*SHORT PROBLEM*. Select the lines below containing the word "Blender".

*LISTING*.

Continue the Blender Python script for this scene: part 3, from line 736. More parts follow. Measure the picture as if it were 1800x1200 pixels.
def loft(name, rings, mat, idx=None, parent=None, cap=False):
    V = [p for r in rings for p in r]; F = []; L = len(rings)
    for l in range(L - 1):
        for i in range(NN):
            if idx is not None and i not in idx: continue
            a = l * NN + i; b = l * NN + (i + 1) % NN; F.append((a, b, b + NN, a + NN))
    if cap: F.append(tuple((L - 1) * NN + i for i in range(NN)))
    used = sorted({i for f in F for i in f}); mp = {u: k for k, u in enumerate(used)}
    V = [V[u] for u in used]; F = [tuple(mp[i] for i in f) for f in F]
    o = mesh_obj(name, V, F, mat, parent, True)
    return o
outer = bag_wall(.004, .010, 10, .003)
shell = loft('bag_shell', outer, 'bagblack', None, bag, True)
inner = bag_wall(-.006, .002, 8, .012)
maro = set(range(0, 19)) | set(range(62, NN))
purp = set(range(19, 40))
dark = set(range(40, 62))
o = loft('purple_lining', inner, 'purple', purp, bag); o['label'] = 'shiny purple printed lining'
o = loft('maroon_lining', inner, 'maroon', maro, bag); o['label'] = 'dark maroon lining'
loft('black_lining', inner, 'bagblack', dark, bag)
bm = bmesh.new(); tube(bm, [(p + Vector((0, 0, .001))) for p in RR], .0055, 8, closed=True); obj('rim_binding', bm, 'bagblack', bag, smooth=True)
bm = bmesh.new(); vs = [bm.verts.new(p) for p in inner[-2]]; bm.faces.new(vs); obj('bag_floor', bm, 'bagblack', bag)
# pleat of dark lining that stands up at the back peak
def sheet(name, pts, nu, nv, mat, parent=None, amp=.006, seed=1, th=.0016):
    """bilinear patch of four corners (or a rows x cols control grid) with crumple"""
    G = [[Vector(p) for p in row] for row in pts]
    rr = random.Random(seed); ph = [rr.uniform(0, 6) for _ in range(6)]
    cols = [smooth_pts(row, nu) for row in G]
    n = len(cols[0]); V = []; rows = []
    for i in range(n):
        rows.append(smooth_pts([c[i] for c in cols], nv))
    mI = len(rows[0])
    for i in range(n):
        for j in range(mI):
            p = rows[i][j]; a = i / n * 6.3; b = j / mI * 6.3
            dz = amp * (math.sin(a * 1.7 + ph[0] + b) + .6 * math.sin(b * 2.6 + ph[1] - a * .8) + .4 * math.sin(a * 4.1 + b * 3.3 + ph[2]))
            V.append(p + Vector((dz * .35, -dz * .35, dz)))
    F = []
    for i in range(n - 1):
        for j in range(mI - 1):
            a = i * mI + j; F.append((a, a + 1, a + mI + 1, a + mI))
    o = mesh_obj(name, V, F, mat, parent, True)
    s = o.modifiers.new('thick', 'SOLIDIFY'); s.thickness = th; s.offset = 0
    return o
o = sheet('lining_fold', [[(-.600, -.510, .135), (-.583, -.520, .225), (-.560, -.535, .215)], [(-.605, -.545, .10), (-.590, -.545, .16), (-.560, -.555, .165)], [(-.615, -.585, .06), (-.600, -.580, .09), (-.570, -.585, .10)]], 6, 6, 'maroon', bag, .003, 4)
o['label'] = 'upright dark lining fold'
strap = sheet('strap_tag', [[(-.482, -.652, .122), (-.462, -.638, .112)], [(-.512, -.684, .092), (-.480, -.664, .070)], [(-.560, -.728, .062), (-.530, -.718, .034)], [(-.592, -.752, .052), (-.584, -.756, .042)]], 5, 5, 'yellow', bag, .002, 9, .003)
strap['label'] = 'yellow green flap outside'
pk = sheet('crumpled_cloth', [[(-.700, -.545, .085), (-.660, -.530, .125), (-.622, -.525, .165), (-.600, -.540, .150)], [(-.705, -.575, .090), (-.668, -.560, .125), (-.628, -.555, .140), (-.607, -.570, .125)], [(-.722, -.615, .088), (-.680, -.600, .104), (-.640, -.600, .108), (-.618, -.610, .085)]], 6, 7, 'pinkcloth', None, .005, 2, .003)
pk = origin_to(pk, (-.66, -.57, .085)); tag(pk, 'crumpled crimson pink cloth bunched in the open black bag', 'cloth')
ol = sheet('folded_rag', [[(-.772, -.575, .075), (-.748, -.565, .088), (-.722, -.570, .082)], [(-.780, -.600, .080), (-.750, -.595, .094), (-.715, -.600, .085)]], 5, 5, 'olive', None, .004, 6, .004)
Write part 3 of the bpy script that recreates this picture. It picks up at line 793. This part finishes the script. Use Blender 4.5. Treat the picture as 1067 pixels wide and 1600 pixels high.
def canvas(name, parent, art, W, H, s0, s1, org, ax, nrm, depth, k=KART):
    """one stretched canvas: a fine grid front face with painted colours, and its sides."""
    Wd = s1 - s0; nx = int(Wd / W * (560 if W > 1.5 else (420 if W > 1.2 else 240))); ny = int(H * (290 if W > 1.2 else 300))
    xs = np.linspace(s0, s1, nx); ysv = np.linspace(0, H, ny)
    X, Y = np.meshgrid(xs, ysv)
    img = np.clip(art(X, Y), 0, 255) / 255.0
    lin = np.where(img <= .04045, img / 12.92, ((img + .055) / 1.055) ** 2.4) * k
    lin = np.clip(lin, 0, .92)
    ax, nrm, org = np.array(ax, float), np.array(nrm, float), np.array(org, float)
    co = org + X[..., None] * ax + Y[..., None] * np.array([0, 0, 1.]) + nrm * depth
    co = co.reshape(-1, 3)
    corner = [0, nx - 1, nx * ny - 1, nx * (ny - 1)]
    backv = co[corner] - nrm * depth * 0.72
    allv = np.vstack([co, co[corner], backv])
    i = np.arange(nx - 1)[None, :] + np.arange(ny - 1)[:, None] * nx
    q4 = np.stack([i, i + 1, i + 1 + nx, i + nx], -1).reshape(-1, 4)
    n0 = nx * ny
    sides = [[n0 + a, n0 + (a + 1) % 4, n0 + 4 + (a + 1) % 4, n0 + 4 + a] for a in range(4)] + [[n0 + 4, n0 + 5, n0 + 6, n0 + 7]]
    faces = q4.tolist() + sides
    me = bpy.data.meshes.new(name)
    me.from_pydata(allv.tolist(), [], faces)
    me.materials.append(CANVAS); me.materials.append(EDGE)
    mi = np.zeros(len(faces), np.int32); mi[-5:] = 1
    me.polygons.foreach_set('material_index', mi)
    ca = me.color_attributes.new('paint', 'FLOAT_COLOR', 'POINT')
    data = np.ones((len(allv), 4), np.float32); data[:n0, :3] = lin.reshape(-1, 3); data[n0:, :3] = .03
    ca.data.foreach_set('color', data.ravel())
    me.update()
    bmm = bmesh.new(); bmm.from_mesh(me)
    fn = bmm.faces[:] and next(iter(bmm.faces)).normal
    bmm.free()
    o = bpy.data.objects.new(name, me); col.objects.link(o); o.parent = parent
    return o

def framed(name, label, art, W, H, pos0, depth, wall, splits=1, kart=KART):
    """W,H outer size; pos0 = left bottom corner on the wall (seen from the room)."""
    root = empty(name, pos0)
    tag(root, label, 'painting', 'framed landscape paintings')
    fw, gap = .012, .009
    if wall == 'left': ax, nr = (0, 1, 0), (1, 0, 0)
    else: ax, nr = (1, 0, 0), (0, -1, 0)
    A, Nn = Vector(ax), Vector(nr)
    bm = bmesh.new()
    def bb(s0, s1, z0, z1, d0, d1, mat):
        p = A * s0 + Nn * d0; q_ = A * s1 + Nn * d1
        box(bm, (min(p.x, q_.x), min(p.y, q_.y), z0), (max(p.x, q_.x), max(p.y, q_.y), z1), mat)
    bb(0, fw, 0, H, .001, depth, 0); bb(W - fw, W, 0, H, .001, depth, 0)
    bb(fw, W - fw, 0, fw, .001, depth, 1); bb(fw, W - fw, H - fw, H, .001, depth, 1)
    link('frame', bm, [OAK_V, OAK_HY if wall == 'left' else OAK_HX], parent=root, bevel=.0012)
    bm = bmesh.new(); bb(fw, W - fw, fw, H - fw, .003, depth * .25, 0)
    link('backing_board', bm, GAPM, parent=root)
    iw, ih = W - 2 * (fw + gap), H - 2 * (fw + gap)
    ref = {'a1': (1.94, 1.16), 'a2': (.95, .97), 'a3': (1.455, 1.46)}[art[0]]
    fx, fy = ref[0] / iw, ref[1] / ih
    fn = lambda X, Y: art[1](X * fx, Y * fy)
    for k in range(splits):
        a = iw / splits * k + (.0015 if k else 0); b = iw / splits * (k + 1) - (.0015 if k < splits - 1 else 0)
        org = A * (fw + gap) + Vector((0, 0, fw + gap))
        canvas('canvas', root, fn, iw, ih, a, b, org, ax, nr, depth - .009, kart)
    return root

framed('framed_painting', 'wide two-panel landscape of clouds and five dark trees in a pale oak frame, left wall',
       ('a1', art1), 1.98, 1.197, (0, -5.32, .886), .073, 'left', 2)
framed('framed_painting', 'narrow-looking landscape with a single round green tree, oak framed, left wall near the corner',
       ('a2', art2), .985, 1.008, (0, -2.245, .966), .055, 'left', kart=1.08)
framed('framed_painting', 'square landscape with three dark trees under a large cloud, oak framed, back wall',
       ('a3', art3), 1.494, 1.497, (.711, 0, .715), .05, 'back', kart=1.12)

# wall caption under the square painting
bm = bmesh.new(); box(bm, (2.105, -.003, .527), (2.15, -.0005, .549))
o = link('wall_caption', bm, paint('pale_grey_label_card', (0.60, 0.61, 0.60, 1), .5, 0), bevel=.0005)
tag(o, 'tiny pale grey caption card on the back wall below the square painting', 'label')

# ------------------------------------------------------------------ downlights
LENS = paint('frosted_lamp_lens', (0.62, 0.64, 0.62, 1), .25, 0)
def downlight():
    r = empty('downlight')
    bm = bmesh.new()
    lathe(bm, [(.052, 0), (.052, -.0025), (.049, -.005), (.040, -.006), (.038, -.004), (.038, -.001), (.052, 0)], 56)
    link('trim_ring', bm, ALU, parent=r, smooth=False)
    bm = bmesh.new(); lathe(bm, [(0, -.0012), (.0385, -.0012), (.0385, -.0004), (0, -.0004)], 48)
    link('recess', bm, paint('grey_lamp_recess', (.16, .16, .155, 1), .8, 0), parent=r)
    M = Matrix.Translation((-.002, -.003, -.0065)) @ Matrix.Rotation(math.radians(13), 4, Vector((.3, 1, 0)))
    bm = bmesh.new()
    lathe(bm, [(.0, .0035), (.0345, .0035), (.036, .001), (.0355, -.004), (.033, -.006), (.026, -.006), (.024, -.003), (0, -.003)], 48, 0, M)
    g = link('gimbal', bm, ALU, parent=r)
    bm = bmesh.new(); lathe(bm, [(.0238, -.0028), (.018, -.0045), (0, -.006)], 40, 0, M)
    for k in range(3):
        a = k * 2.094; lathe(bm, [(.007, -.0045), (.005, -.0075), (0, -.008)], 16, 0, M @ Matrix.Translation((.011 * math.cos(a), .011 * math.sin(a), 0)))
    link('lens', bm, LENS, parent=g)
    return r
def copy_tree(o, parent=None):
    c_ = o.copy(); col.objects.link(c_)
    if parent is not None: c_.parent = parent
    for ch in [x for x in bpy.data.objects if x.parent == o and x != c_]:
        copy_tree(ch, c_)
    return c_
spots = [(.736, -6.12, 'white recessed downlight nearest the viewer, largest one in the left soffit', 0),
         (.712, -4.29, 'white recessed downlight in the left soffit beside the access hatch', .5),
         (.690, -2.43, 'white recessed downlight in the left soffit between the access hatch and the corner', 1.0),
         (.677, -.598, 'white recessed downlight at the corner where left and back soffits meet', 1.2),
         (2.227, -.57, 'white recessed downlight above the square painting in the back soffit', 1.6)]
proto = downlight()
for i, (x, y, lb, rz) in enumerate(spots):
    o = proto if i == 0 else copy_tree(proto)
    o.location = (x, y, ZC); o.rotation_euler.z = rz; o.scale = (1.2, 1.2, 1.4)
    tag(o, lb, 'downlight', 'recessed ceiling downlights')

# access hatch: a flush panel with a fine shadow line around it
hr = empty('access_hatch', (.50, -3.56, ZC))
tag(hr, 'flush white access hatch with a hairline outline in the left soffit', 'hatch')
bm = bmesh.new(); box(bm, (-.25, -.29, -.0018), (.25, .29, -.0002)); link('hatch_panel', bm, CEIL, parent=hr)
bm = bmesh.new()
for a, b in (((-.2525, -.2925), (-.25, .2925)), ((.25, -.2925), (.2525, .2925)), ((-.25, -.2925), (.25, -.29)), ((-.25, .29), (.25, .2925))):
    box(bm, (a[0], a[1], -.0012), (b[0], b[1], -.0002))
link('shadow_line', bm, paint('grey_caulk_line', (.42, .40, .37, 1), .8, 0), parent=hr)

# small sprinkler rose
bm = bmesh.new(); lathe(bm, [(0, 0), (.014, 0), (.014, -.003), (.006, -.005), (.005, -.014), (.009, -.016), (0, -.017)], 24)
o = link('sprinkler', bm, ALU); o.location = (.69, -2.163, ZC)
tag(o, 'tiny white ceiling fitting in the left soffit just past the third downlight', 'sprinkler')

*TASK ANSWER*.
Continue the Blender Python script for this scene: part 3, from line 736. More parts follow. Measure the picture as if it were 1800x1200 pixels.
Write part 3 of the bpy script that recreates this picture. It picks up at line 793. This part finishes the script. Use Blender 4.5. Treat the picture as 1067 pixels wide and 1600 pixels high.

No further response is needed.